**Problem requirements**
Extract the listing in its entirety, keeping each line identical to the original.

○ ○ ○

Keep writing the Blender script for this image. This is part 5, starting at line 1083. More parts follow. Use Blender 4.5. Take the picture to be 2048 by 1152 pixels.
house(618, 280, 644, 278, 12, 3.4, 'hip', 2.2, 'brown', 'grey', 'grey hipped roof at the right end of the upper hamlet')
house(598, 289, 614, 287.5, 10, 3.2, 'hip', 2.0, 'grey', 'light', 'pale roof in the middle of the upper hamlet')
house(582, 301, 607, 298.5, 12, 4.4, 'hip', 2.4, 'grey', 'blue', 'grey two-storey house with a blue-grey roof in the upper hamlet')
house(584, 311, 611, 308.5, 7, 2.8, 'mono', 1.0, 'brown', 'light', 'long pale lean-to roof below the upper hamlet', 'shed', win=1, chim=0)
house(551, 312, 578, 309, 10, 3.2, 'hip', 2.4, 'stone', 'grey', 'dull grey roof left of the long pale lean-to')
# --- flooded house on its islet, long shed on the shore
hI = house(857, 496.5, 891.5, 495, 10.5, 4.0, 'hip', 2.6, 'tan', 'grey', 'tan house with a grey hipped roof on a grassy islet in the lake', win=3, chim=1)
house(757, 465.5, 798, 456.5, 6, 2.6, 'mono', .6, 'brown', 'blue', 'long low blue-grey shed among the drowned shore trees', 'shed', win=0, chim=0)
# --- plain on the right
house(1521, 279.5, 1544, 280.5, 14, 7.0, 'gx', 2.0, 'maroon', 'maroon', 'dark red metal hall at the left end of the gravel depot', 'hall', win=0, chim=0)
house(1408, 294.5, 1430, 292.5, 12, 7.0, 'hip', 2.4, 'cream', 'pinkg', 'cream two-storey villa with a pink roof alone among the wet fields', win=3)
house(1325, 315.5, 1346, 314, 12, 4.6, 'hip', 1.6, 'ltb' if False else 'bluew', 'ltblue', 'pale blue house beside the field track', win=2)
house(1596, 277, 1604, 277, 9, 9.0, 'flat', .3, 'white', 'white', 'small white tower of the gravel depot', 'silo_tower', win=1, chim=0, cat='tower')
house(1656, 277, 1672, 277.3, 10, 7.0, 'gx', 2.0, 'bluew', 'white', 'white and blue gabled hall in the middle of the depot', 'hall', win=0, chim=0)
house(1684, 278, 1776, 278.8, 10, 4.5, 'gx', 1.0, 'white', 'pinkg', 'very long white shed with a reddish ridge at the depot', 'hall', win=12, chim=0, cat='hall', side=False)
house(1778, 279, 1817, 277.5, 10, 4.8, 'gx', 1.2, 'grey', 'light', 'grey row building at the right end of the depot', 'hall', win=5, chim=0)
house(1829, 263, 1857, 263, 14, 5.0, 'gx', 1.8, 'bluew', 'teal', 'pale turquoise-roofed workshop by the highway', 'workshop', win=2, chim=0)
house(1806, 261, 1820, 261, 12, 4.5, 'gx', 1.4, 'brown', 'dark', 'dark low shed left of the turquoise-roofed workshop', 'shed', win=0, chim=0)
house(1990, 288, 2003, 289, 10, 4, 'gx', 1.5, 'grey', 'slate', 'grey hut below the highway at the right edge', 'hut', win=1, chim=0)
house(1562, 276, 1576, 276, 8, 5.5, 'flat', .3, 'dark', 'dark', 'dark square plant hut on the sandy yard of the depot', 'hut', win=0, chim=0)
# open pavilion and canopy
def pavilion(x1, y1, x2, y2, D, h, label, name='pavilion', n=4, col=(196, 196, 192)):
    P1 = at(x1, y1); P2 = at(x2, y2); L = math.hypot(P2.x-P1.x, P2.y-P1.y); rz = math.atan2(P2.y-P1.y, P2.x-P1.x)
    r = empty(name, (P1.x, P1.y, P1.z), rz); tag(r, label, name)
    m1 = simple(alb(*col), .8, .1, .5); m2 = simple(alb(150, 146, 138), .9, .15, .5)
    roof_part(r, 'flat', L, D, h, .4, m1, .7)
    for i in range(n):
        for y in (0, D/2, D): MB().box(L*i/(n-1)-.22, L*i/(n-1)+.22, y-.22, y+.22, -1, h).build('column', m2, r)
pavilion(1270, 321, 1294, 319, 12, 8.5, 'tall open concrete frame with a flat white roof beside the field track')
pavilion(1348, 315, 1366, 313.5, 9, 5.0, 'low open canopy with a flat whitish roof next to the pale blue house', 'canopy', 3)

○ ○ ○

**Reply**
Keep writing the Blender script for this image. This is part 5, starting at line 1083. More parts follow. Use Blender 4.5. Take the picture to be 2048 by 1152 pixels.
house(618, 280, 644, 278, 12, 3.4, 'hip', 2.2, 'brown', 'grey', 'grey hipped roof at the right end of the upper hamlet')
house(598, 289, 614, 287.5, 10, 3.2, 'hip', 2.0, 'grey', 'light', 'pale roof in the middle of the upper hamlet')
house(582, 301, 607, 298.5, 12, 4.4, 'hip', 2.4, 'grey', 'blue', 'grey two-storey house with a blue-grey roof in the upper hamlet')
house(584, 311, 611, 308.5, 7, 2.8, 'mono', 1.0, 'brown', 'light', 'long pale lean-to roof below the upper hamlet', 'shed', win=1, chim=0)
house(551, 312, 578, 309, 10, 3.2, 'hip', 2.4, 'stone', 'grey', 'dull grey roof left of the long pale lean-to')
# --- flooded house on its islet, long shed on the shore
hI = house(857, 496.5, 891.5, 495, 10.5, 4.0, 'hip', 2.6, 'tan', 'grey', 'tan house with a grey hipped roof on a grassy islet in the lake', win=3, chim=1)
house(757, 465.5, 798, 456.5, 6, 2.6, 'mono', .6, 'brown', 'blue', 'long low blue-grey shed among the drowned shore trees', 'shed', win=0, chim=0)
# --- plain on the right
house(1521, 279.5, 1544, 280.5, 14, 7.0, 'gx', 2.0, 'maroon', 'maroon', 'dark red metal hall at the left end of the gravel depot', 'hall', win=0, chim=0)
house(1408, 294.5, 1430, 292.5, 12, 7.0, 'hip', 2.4, 'cream', 'pinkg', 'cream two-storey villa with a pink roof alone among the wet fields', win=3)
house(1325, 315.5, 1346, 314, 12, 4.6, 'hip', 1.6, 'ltb' if False else 'bluew', 'ltblue', 'pale blue house beside the field track', win=2)
house(1596, 277, 1604, 277, 9, 9.0, 'flat', .3, 'white', 'white', 'small white tower of the gravel depot', 'silo_tower', win=1, chim=0, cat='tower')
house(1656, 277, 1672, 277.3, 10, 7.0, 'gx', 2.0, 'bluew', 'white', 'white and blue gabled hall in the middle of the depot', 'hall', win=0, chim=0)
house(1684, 278, 1776, 278.8, 10, 4.5, 'gx', 1.0, 'white', 'pinkg', 'very long white shed with a reddish ridge at the depot', 'hall', win=12, chim=0, cat='hall', side=False)
house(1778, 279, 1817, 277.5, 10, 4.8, 'gx', 1.2, 'grey', 'light', 'grey row building at the right end of the depot', 'hall', win=5, chim=0)
house(1829, 263, 1857, 263, 14, 5.0, 'gx', 1.8, 'bluew', 'teal', 'pale turquoise-roofed workshop by the highway', 'workshop', win=2, chim=0)
house(1806, 261, 1820, 261, 12, 4.5, 'gx', 1.4, 'brown', 'dark', 'dark low shed left of the turquoise-roofed workshop', 'shed', win=0, chim=0)
house(1990, 288, 2003, 289, 10, 4, 'gx', 1.5, 'grey', 'slate', 'grey hut below the highway at the right edge', 'hut', win=1, chim=0)
house(1562, 276, 1576, 276, 8, 5.5, 'flat', .3, 'dark', 'dark', 'dark square plant hut on the sandy yard of the depot', 'hut', win=0, chim=0)
# open pavilion and canopy
def pavilion(x1, y1, x2, y2, D, h, label, name='pavilion', n=4, col=(196, 196, 192)):
    P1 = at(x1, y1); P2 = at(x2, y2); L = math.hypot(P2.x-P1.x, P2.y-P1.y); rz = math.atan2(P2.y-P1.y, P2.x-P1.x)
    r = empty(name, (P1.x, P1.y, P1.z), rz); tag(r, label, name)
    m1 = simple(alb(*col), .8, .1, .5); m2 = simple(alb(150, 146, 138), .9, .15, .5)
    roof_part(r, 'flat', L, D, h, .4, m1, .7)
    for i in range(n):
        for y in (0, D/2, D): MB().box(L*i/(n-1)-.22, L*i/(n-1)+.22, y-.22, y+.22, -1, h).build('column', m2, r)
pavilion(1270, 321, 1294, 319, 12, 8.5, 'tall open concrete frame with a flat white roof beside the field track')
pavilion(1348, 315, 1366, 313.5, 9, 5.0, 'low open canopy with a flat whitish roof next to the pale blue house', 'canopy', 3)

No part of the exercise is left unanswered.